Professor Roy Y. J. Chua and Xi Zou conducted two experiments in which one group of participants was exposed to pictures of luxury goods such as watches and shoes, and the other group was shown pictures of watches and shoes that were not luxury brands. After participants identified characteristics of the goods, they were then asked to take an unrelated survey about decision-making. Those exposed to luxury goods were significantly more likely to act in their own self-interest, even at the expense or harm of others.

In a second experiment, those exposed to luxury goods were less able to identify words that expressed positive social actions, than those who were only exposed to non-luxury goods. In other words, the cognition, or thought process, of those exposed to luxury goods tended to be self-centered, and self-interested with less regard for others.

All of this might explain why people like Tiger Woods make such absurdly self-centered choices.

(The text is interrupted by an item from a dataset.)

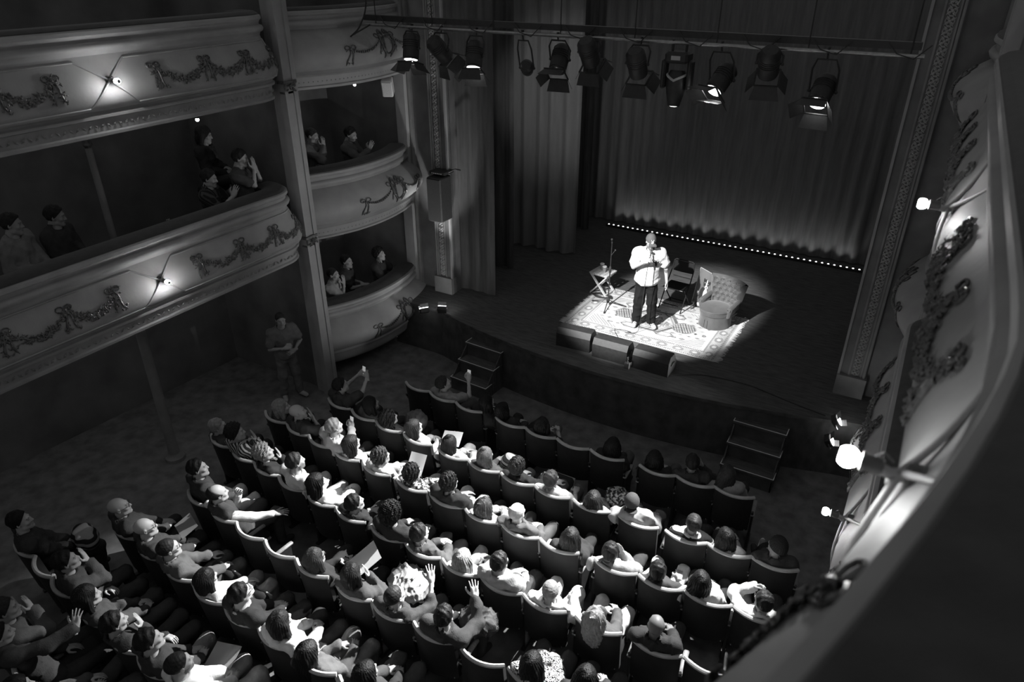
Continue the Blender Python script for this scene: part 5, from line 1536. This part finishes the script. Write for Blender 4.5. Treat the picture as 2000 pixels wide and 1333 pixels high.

Tiger owns both a luxury yacht and private jet, not to mention the Cadillac Escalade he just wrecked, or the mansions he owns, and so on.   This might also explain why the head of Goldman Sachs described banks, including his, as “doing God’s work.” Luxury tends to blind us to the needs of others, and bias us toward our own self-interest.

The Harvard Business article is playfully titled, “The Devil Wears Prada?” — an apparent play on the book and movie by the same name, only without the question mark.

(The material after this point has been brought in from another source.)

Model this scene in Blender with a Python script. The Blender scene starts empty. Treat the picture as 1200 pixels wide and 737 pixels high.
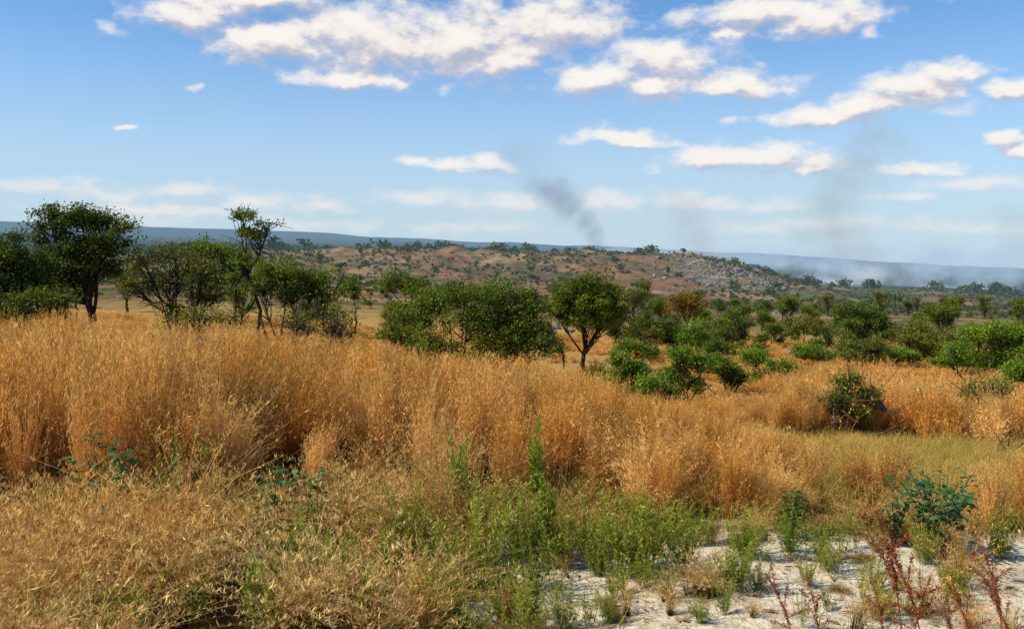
import bpy, math, numpy as np
from mathutils import Vector, Matrix, Euler
from math import radians
R = np.random.default_rng(7)
scene = bpy.context.scene
COL = scene.collection
CAMH = 2.8; F = 1033.0; PITCH = math.atan(83.5/1033.0)

# ------------------------------------------------------------------ noise
def _h(xi, yi, seed):
    h = (xi*374761393 + yi*668265263 + seed*1442695041) & 0xffffffff
    h = ((h ^ (h >> 13))*1274126177) & 0xffffffff
    return (h ^ (h >> 16))/4294967296.0
def vnoise(x, y, seed=0):
    x = np.asarray(x, float); y = np.asarray(y, float)
    xi = np.floor(x).astype(np.int64); yi = np.floor(y).astype(np.int64)
    fx = x-xi; fy = y-yi; fx = fx*fx*(3-2*fx); fy = fy*fy*(3-2*fy)
    a = _h(xi, yi, seed); b = _h(xi+1, yi, seed); c = _h(xi, yi+1, seed); d = _h(xi+1, yi+1, seed)
    return (a*(1-fx)+b*fx)*(1-fy)+(c*(1-fx)+d*fx)*fy
def fbm(x, y, seed=0, o=4):
    s = 0; a = 0.5; t = 0
    for i in range(o):
        s = s+a*vnoise(np.asarray(x)*2**i+17*i, np.asarray(y)*2**i-9*i, seed+i); t += a; a *= 0.5
    return s/t

# ------------------------------------------------------------------ terrain
SX = np.array([-400, 0, 150, 300, 450, 600, 700, 800, 870, 930, 1000, 1200, 1600], float)
DD = np.array([12, 16, 20, 28, 36, 45, 60, 100, 150, 250, 400, 550, 700, 900, 1500, 3000, 6000, 8500, 12000, 30000], float)
rows = {
 0:   [519,474,454,430,412,398,382,360,345,332,322,312,306,303,298,290,276,264,270,280],
 150: [520,477,458,433,414,400,384,361,346,332,320,310,302,300,296,289,277,266,272,282],
 300: [523,483,465,440,420,405,388,366,349,334,318,304,294,296,297,290,280,271,277,284],
 450: [532,496,480,458,437,419,398,374,357,343,328,305,290,296,300,294,285,278,284,288],
 600: [540,508,494,474,452,432,411,387,371,358,345,316,295,300,306,300,292,285,290,292],
 700: [545,512,497,474,452,432,412,388,372,360,348,320,296,303,310,303,296,289,293,295],
 800: [550,515,500,474,452,433,412,390,375,362,350,324,295,308,318,308,301,294,298,299],
 870: [555,519,502,473,451,434,413,391,376,363,353,330,301,318,326,314,305,298,301,302],
 930: [557,521,503,472,450,434,414,392,377,364,355,344,326,334,330,318,308,301,304,305],
 1000:[558,522,503,472,450,434,415,393,378,365,357,351,346,341,332,320,311,304,307,307],
 1200:[558,522,503,472,450,434,415,394,379,366,358,353,348,343,335,325,316,311,313,312]}
rows[-400] = rows[0]; rows[1600] = rows[1200]
YT = np.array([rows[int(s)] for s in SX], float)
TH = PITCH+np.arctan((YT-368.5)/F)
ZT = CAMH-DD[None, :]*np.tan(TH)
LD = np.log(np.concatenate([[1.0, 9.0], DD]))
ZT = np.concatenate([np.zeros((len(SX), 2)), ZT], axis=1)
LG = np.linspace(0, math.log(30000), 260)
SG = np.linspace(-400, 1600, 161)
TB = np.array([np.interp(LG, LD, ZT[i]/np.exp(LD))for i in range(len(SX))])
TB = np.array([np.interp(SG, SX, TB[:, j]) for j in range(len(LG))]).T
k = np.array([1, 4, 6, 4, 1.])/16
for _ in range(2):
    P_ = np.pad(TB, ((2, 2), (0, 0)), 'edge'); TB = sum(k[i]*P_[i:i+TB.shape[0]] for i in range(5))
    P_ = np.pad(TB, ((0, 0), (2, 2)), 'edge'); TB = sum(k[i]*P_[:, i:i+TB.shape[1]] for i in range(5))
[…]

So, when Jesus said, “Therefore I tell you, do not worry about your life, what you will eat or drink; or about your body, what you will wear” he was telling us how to order our lives so that we have the basic necessities of life, but also are concerned that others have them too. It also puts the “prosperity gospel” (I hate to write those words together) in a new light. Preachers who drive around in luxury cars, fly in private jets, and tell their flocks how they can get ahead, may be creating the next generation of self-centered church members. Not that we haven’t seen that before, but this time we have proof that the more you have, the less concern you have for others. Something to think about during the Christmas season.